### What to produce
Only one portion of the data is to be written out: from the line bearing "Write part 7" through the line bearing "(1.44, .045, .045, .015)]". Write it exactly as it appears.

### Records to process
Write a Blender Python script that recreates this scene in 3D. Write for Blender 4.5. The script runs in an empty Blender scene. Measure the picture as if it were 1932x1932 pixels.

---

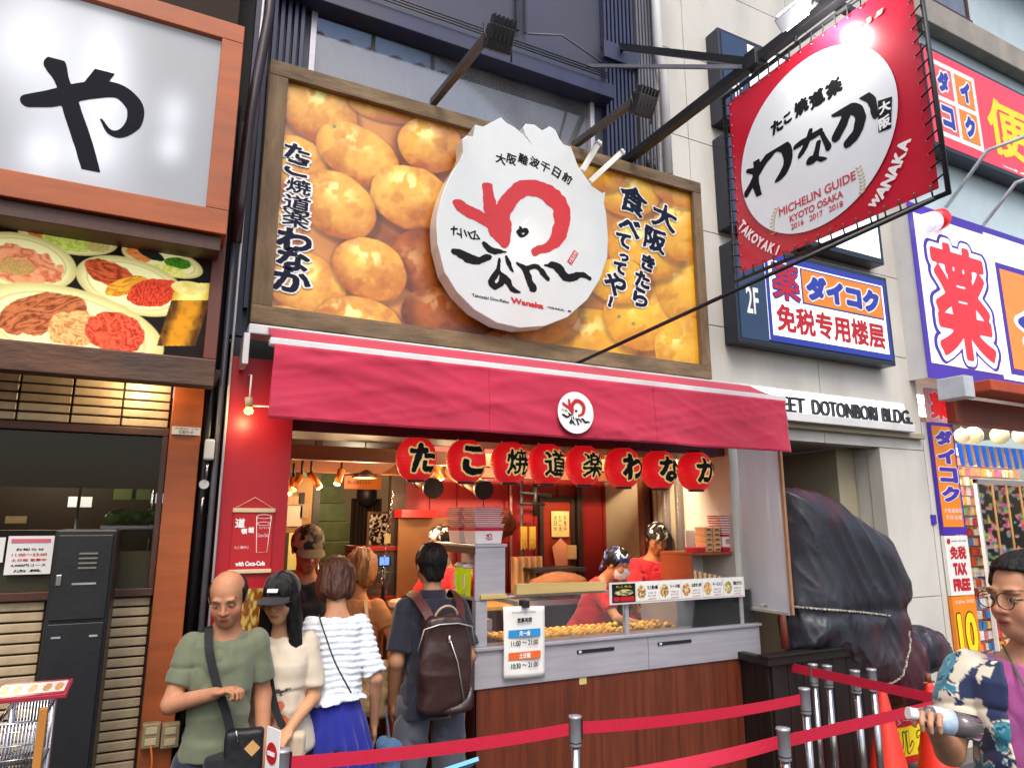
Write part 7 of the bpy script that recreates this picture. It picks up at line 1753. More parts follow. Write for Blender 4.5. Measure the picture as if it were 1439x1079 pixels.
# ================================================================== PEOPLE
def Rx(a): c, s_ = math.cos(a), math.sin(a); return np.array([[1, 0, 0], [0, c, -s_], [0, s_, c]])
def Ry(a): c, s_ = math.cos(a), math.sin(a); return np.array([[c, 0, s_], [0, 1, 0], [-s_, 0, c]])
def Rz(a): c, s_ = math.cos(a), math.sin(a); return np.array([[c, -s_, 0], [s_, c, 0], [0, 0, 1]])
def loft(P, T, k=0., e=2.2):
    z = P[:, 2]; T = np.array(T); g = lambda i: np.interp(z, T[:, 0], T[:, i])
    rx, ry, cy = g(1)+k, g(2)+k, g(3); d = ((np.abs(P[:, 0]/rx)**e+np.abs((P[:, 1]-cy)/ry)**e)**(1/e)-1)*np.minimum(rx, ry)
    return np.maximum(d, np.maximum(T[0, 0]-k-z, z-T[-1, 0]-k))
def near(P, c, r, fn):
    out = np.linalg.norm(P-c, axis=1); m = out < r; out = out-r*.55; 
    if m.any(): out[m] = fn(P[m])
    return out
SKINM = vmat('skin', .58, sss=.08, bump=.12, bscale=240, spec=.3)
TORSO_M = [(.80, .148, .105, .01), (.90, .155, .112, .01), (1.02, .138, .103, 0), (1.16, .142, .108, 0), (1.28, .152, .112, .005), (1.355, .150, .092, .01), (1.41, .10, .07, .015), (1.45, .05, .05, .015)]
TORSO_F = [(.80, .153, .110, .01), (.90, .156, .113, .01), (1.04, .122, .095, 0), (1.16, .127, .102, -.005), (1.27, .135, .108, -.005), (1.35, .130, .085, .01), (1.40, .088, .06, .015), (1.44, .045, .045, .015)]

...

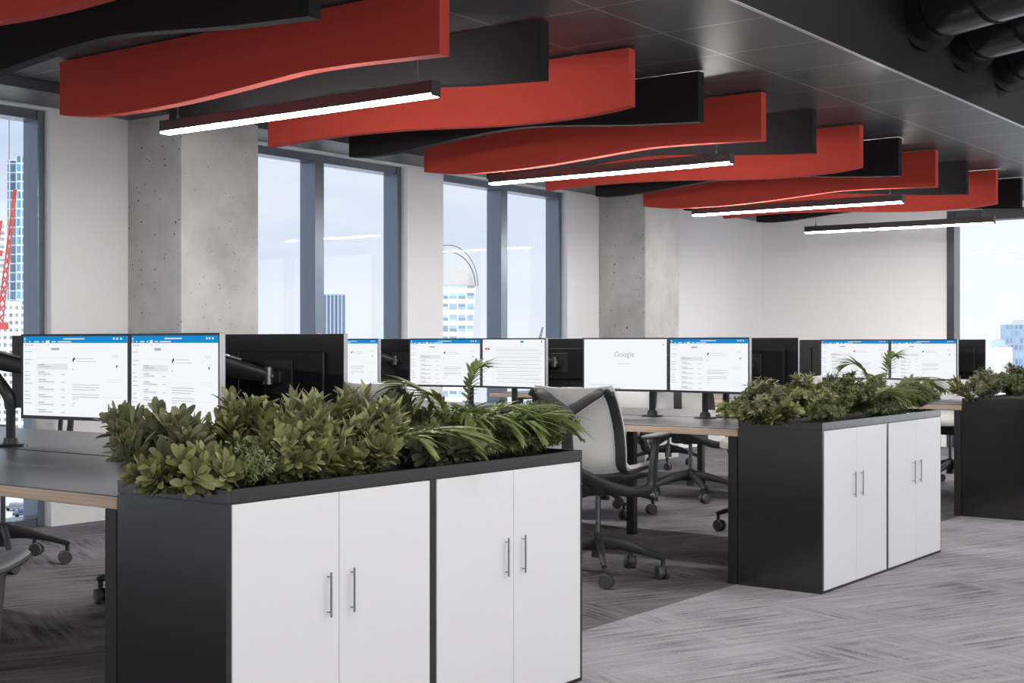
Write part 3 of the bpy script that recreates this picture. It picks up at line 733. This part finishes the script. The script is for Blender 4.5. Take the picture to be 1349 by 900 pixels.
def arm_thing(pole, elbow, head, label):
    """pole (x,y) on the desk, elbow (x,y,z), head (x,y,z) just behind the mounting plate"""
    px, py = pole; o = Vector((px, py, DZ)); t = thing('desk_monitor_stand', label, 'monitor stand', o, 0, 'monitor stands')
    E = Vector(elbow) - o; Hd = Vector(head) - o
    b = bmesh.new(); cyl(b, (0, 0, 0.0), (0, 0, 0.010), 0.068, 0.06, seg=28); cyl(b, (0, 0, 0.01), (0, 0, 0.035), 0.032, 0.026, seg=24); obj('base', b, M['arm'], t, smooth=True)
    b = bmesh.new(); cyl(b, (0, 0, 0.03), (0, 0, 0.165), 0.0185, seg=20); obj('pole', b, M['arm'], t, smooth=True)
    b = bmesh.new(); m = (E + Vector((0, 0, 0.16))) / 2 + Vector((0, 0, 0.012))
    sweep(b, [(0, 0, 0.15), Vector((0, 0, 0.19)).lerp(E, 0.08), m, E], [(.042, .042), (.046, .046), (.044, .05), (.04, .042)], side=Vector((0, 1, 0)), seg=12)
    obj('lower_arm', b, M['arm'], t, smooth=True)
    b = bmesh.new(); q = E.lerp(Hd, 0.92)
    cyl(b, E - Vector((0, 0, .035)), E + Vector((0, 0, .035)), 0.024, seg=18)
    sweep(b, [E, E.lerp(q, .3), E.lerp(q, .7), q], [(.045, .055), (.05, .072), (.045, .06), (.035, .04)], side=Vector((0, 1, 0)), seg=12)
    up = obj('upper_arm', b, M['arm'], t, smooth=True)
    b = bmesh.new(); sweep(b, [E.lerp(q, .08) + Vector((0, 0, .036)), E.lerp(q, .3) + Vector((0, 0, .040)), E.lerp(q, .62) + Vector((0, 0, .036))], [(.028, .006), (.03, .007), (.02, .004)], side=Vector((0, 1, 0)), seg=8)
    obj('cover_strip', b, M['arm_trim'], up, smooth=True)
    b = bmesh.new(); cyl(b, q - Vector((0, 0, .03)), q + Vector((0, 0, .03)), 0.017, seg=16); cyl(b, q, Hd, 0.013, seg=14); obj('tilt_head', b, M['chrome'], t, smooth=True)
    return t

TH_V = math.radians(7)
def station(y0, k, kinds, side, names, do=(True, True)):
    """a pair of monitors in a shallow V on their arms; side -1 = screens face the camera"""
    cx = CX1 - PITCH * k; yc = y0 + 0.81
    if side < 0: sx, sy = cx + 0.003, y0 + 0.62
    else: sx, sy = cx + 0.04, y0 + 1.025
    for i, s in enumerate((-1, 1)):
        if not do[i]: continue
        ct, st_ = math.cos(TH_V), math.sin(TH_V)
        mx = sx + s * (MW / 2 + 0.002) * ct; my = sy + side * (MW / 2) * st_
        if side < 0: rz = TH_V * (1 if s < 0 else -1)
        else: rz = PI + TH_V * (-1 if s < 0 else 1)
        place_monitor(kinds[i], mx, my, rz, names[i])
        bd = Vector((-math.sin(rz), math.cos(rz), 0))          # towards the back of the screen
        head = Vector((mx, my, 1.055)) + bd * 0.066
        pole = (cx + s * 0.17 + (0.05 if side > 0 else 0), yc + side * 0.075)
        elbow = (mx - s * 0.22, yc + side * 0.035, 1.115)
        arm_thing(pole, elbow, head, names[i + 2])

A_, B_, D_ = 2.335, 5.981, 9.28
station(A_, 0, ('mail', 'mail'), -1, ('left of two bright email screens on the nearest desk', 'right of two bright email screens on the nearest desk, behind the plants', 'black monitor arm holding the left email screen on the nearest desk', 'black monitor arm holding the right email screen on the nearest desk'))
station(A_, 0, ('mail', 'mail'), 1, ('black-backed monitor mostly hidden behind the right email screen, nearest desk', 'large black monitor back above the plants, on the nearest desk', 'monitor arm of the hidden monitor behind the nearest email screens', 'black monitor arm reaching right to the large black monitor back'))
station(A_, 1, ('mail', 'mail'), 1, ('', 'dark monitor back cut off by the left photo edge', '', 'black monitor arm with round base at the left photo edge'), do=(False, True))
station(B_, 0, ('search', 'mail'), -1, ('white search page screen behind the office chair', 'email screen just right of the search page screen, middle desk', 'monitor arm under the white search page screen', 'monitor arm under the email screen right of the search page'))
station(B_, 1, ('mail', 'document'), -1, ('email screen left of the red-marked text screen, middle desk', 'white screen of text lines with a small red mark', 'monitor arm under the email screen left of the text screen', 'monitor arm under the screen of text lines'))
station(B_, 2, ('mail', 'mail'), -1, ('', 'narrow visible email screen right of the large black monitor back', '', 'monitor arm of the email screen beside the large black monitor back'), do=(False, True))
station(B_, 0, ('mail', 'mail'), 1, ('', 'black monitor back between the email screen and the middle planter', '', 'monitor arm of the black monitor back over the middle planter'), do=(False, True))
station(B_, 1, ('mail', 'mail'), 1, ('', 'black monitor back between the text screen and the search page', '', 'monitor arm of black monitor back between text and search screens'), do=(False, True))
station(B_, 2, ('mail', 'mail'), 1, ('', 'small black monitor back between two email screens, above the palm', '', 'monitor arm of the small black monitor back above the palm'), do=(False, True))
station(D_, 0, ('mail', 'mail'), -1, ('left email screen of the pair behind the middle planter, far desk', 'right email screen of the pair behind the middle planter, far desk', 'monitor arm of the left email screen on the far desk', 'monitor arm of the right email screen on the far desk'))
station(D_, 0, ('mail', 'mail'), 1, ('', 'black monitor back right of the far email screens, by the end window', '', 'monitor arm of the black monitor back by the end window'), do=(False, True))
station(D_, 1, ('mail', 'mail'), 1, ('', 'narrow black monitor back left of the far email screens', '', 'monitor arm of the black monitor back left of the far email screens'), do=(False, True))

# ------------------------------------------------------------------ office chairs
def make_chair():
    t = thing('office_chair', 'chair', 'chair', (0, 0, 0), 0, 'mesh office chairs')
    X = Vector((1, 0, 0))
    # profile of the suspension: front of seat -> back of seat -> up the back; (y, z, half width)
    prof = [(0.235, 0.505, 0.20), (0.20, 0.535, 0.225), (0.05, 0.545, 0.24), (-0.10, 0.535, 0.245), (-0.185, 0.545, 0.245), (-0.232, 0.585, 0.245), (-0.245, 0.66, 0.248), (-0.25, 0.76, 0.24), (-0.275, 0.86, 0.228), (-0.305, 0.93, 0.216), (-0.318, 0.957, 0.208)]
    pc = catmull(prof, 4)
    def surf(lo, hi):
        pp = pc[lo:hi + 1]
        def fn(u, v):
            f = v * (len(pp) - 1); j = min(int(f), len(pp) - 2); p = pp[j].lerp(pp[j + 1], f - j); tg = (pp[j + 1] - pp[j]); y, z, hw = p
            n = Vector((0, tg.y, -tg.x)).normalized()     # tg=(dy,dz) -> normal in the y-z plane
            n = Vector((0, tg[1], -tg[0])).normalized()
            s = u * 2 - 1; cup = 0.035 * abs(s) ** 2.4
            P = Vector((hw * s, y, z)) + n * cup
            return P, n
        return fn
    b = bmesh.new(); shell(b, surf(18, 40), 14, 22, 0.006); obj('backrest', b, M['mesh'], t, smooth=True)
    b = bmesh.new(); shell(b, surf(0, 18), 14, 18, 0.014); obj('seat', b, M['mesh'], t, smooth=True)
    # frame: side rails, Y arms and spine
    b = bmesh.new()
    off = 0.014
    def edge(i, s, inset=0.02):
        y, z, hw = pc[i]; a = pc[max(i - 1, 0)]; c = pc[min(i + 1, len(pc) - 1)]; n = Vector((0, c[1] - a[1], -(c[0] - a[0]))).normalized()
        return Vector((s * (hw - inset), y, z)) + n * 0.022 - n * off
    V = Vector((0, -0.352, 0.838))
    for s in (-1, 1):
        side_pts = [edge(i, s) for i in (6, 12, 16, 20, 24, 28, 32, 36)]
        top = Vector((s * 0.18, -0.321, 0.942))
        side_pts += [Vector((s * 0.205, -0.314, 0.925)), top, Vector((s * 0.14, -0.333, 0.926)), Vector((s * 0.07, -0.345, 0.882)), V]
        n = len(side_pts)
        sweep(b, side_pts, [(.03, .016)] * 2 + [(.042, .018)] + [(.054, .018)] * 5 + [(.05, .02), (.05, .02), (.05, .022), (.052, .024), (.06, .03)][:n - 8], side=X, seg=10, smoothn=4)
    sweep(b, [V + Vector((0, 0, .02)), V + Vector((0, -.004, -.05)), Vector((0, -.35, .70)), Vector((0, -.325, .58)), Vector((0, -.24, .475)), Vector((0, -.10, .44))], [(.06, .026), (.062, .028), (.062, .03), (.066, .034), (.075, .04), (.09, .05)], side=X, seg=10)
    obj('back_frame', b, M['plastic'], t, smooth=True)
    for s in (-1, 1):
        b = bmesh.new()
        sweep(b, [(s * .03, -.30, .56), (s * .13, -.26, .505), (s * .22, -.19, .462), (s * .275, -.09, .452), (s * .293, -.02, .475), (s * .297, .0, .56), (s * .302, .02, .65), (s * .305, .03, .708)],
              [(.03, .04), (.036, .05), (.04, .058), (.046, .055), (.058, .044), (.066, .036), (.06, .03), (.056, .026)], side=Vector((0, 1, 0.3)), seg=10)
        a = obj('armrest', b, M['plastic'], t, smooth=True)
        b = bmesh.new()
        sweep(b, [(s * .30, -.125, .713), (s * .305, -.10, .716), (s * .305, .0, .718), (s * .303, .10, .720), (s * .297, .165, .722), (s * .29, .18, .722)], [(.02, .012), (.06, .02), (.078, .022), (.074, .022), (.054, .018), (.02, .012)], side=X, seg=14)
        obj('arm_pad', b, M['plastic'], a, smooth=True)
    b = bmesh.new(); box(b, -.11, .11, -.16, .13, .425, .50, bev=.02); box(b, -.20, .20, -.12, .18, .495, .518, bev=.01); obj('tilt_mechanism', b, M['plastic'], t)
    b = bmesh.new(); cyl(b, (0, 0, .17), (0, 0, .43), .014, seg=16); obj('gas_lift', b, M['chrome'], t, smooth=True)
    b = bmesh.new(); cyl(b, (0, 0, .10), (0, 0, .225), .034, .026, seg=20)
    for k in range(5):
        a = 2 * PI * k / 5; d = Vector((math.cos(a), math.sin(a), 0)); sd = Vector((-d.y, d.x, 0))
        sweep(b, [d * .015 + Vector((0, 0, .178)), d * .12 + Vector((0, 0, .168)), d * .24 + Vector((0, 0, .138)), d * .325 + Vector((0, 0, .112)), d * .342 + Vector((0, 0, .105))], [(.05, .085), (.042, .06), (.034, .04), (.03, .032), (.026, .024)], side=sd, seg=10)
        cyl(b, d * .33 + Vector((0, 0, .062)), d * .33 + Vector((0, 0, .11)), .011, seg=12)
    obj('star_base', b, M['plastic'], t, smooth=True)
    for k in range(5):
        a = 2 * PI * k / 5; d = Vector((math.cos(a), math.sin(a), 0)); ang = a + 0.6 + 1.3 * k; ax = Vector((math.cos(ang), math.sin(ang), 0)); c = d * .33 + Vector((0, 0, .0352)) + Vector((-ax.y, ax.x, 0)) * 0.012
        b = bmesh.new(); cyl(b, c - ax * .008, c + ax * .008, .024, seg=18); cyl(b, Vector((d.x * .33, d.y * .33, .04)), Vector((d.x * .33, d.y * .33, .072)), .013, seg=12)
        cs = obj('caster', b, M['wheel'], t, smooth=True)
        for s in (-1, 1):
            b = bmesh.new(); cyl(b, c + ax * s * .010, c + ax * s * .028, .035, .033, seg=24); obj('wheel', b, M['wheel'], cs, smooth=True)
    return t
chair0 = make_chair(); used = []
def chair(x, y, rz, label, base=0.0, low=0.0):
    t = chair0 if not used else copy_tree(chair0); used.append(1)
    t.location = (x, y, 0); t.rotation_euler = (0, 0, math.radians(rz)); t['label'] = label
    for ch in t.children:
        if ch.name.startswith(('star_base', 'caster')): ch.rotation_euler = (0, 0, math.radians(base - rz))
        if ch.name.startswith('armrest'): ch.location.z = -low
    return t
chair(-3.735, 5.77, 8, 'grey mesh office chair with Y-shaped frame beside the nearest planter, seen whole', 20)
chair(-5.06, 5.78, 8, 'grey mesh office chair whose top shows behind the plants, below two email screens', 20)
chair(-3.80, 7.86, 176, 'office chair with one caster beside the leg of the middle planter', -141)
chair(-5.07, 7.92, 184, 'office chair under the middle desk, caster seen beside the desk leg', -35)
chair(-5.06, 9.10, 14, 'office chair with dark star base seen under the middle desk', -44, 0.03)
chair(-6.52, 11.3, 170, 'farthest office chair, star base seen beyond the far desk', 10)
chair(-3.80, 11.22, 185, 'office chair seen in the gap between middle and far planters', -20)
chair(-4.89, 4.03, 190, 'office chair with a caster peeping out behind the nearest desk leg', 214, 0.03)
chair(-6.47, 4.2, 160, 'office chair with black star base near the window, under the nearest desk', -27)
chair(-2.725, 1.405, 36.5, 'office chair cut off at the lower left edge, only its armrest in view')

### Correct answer
Write part 7 of the bpy script that recreates this picture. It picks up at line 1753. More parts follow. Write for Blender 4.5. Measure the picture as if it were 1439x1079 pixels.
# ================================================================== PEOPLE
def Rx(a): c, s_ = math.cos(a), math.sin(a); return np.array([[1, 0, 0], [0, c, -s_], [0, s_, c]])
def Ry(a): c, s_ = math.cos(a), math.sin(a); return np.array([[c, 0, s_], [0, 1, 0], [-s_, 0, c]])
def Rz(a): c, s_ = math.cos(a), math.sin(a); return np.array([[c, -s_, 0], [s_, c, 0], [0, 0, 1]])
def loft(P, T, k=0., e=2.2):
    z = P[:, 2]; T = np.array(T); g = lambda i: np.interp(z, T[:, 0], T[:, i])
    rx, ry, cy = g(1)+k, g(2)+k, g(3); d = ((np.abs(P[:, 0]/rx)**e+np.abs((P[:, 1]-cy)/ry)**e)**(1/e)-1)*np.minimum(rx, ry)
    return np.maximum(d, np.maximum(T[0, 0]-k-z, z-T[-1, 0]-k))
def near(P, c, r, fn):
    out = np.linalg.norm(P-c, axis=1); m = out < r; out = out-r*.55; 
    if m.any(): out[m] = fn(P[m])
    return out
SKINM = vmat('skin', .58, sss=.08, bump=.12, bscale=240, spec=.3)
TORSO_M = [(.80, .148, .105, .01), (.90, .155, .112, .01), (1.02, .138, .103, 0), (1.16, .142, .108, 0), (1.28, .152, .112, .005), (1.355, .150, .092, .01), (1.41, .10, .07, .015), (1.45, .05, .05, .015)]
TORSO_F = [(.80, .153, .110, .01), (.90, .156, .113, .01), (1.04, .122, .095, 0), (1.16, .127, .102, -.005), (1.27, .135, .108, -.005), (1.35, .130, .085, .01), (1.40, .088, .06, .015), (1.44, .045, .045, .015)]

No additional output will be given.